Kevin Durant's SPAC has 18 months to identify and merge with a private company. According to Infinite's prospectus, the company intends to acquire a company or companies in the crypto, health, e-commerce and sports industries.
Investors in Kevin's SPAC (or any other SPAC) are betting that Kevin's team will find a great company to merge with and the end result public company will be worth much more than the money that was raised to put it all together.
What happens if Kevin doesn't buy a company within 18 months?

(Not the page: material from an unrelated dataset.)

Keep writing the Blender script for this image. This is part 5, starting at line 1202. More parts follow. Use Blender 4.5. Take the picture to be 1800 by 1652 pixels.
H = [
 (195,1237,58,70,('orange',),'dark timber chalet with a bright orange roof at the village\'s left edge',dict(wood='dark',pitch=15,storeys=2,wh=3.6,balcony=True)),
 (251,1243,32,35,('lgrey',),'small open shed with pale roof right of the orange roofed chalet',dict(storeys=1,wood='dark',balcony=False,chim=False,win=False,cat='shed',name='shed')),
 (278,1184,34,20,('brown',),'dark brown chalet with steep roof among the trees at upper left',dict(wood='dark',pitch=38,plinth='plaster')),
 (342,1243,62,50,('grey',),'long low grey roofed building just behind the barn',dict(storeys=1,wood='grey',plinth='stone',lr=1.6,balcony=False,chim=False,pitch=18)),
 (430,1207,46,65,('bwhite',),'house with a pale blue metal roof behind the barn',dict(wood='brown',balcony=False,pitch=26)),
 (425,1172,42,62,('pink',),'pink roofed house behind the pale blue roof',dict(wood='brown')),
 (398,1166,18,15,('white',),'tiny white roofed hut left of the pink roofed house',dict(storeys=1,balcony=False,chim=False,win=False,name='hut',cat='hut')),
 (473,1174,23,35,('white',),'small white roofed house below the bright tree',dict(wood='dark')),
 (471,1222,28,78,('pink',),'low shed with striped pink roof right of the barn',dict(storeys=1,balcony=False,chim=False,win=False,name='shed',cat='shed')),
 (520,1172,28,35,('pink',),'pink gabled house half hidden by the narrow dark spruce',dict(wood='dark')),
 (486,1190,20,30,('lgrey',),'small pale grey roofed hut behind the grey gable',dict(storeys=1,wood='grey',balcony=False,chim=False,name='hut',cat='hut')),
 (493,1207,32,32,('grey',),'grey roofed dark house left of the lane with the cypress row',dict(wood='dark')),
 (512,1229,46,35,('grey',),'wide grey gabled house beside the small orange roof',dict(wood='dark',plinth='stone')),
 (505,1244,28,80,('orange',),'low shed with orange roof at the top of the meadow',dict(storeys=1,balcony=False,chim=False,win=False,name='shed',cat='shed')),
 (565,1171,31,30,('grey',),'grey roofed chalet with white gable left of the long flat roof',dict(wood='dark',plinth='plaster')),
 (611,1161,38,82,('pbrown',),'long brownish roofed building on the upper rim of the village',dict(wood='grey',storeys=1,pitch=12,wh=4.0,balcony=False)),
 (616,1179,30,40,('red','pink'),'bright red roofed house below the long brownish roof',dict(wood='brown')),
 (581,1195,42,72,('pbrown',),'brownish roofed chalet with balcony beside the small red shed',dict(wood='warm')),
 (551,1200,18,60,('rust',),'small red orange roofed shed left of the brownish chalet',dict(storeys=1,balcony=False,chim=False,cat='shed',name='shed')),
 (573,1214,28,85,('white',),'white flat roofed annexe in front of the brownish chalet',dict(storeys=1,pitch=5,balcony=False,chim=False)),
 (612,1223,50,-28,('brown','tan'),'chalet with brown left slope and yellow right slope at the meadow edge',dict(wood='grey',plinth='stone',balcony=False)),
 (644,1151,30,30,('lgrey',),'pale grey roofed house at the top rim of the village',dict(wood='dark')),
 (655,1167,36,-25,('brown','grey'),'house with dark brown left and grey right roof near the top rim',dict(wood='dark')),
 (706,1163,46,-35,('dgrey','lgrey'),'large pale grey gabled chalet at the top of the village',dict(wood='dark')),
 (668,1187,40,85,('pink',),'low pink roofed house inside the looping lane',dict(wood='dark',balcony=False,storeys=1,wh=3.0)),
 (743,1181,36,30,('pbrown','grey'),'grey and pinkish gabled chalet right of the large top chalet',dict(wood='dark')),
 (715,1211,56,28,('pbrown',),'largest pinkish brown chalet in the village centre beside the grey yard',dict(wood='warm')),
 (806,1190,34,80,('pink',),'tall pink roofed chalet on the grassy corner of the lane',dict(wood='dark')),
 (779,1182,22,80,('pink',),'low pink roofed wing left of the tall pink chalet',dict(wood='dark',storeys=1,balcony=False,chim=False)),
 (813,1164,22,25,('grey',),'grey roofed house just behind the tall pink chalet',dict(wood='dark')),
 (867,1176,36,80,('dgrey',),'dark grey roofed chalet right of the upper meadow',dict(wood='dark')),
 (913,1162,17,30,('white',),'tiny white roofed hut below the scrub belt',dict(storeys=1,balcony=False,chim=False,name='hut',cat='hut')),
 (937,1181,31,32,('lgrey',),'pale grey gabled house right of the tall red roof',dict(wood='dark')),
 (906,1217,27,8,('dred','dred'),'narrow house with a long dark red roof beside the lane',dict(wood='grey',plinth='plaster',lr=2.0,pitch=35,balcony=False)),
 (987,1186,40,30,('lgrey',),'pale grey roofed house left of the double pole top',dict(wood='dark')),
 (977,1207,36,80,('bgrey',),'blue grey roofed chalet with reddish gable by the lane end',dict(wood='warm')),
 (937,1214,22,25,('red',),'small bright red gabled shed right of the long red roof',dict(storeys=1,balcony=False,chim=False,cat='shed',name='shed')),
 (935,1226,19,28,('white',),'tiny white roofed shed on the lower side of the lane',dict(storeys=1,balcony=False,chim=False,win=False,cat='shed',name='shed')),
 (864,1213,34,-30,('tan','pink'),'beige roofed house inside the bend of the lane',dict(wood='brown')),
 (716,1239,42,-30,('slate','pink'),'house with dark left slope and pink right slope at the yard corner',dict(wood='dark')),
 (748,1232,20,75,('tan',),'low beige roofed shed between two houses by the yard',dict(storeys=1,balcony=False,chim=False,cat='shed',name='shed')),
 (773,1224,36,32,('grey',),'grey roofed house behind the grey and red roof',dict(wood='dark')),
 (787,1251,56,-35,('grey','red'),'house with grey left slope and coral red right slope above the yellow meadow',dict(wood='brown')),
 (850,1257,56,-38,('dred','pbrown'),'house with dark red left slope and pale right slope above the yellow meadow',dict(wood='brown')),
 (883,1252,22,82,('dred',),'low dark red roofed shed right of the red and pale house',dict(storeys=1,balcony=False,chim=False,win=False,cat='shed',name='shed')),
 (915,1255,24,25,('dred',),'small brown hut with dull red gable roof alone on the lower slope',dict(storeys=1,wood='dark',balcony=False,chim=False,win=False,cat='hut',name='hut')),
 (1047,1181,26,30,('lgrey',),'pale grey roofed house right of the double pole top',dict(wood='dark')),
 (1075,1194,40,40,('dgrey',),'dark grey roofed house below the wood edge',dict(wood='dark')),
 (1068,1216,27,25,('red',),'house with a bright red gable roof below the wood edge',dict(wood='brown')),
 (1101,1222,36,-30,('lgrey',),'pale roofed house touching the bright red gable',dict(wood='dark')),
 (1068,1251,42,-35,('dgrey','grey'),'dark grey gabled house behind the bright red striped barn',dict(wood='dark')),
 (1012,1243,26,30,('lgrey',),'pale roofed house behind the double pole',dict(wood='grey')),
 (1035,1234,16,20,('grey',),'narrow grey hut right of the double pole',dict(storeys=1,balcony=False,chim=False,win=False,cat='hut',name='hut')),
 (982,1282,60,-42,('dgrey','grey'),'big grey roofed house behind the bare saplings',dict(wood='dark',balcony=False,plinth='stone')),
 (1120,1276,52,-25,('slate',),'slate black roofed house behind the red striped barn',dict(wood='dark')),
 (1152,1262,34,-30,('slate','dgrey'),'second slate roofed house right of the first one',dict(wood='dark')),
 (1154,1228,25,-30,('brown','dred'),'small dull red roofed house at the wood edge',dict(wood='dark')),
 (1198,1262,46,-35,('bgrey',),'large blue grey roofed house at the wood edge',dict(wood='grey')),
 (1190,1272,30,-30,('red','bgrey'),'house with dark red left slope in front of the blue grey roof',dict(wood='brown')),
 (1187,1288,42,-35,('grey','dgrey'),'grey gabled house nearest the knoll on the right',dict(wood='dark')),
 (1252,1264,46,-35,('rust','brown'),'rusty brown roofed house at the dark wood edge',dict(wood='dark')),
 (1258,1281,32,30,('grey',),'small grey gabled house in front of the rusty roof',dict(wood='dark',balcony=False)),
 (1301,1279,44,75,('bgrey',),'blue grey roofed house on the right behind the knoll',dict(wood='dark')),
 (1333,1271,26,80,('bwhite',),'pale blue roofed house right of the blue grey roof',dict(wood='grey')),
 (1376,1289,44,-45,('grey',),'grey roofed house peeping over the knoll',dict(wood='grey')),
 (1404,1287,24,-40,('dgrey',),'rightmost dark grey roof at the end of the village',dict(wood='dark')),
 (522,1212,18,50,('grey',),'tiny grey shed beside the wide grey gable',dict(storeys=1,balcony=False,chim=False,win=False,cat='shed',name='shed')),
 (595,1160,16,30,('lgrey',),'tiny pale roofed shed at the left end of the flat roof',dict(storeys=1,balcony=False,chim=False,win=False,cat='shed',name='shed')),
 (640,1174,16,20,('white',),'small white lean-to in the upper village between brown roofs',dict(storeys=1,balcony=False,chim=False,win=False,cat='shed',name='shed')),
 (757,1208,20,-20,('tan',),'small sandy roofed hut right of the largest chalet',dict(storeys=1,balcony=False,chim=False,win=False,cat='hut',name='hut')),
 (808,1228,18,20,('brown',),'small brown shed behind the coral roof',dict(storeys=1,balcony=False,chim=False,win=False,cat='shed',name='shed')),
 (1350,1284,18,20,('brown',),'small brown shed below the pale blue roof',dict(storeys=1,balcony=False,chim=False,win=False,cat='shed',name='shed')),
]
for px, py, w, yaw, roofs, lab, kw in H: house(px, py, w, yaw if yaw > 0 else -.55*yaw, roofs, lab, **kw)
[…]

If Infinite Acquisition Corp. doesn't acquire a company within 18 months – and that happens A LOT with SPACs, the holding company simply gives all the money back to its investors. Finding a quality company to acquire is becoming a real challenge. Especially after the last year which saw the announcement of a seemingly endless number of SPACs. Kevin is far from the only celebrity who has announced a SPAC. Shaquille O'Neal, Stephen Curry, Serena Williams, Alex Rodriguez, Ciara, Colin Kaepernick, Jay-Z and Sammy Hagar have all announced SPACs.
What happens if Kevin does buy a company?
Once the SPAC identifies a company it wants to buy/merge/SPAC with, a public announcement is issued. At that point any investor who doesn't want to be part of the SPAC anymore can exchange their shares for cash. A clean break.
For example, let's say Kevin announces that Infinite Acquisition is going to SPAC with some silly NFT company (which is definitely going to happen). As a rational person, if you find that to be an undesirably use of funds, you can say "thanks, but no thanks. I'm out" and get all of your investment back.
How Kevin Durant could make A LOT of money:
Kevin Durant is classified as a "sponsor" of his SPAC.
Sponsors of a SPAC typically receive 20% of the SPAC's equity just for putting the deal together. This is the whole key to understanding why SPACs have become all the rage. Imagine if you were a really popular person in a small town. And imagine if based on your popularity alone you were able to raise $1 million from a thousand of your fellow townspeople. And then you had a year to identify a local business to buy for $1 million. You choose the local car wash. You use the $1 million to buy the car wash. When it's all said and done, you own 20% of the car wash personally without having to put any of your own money down.
In Kevin's deal, he has a co-CEO and together they are funded by a bank called LionTree. That's three sponsors. So let's say each Sponsor (Kevin + his partner + the bank) gets 1/3 of the 20% stake. If Infinite Acquisition Corp successfully SPACs with a business in the next 18 months, they will each own around 6.7% of the merged-public company. To make the math simple, let's say everything goes perfectly and the merged-public company ends up with a post-IPO market cap of $1 billion. If that happened, each sponsor would own a $67 million stake just for putting the deal together!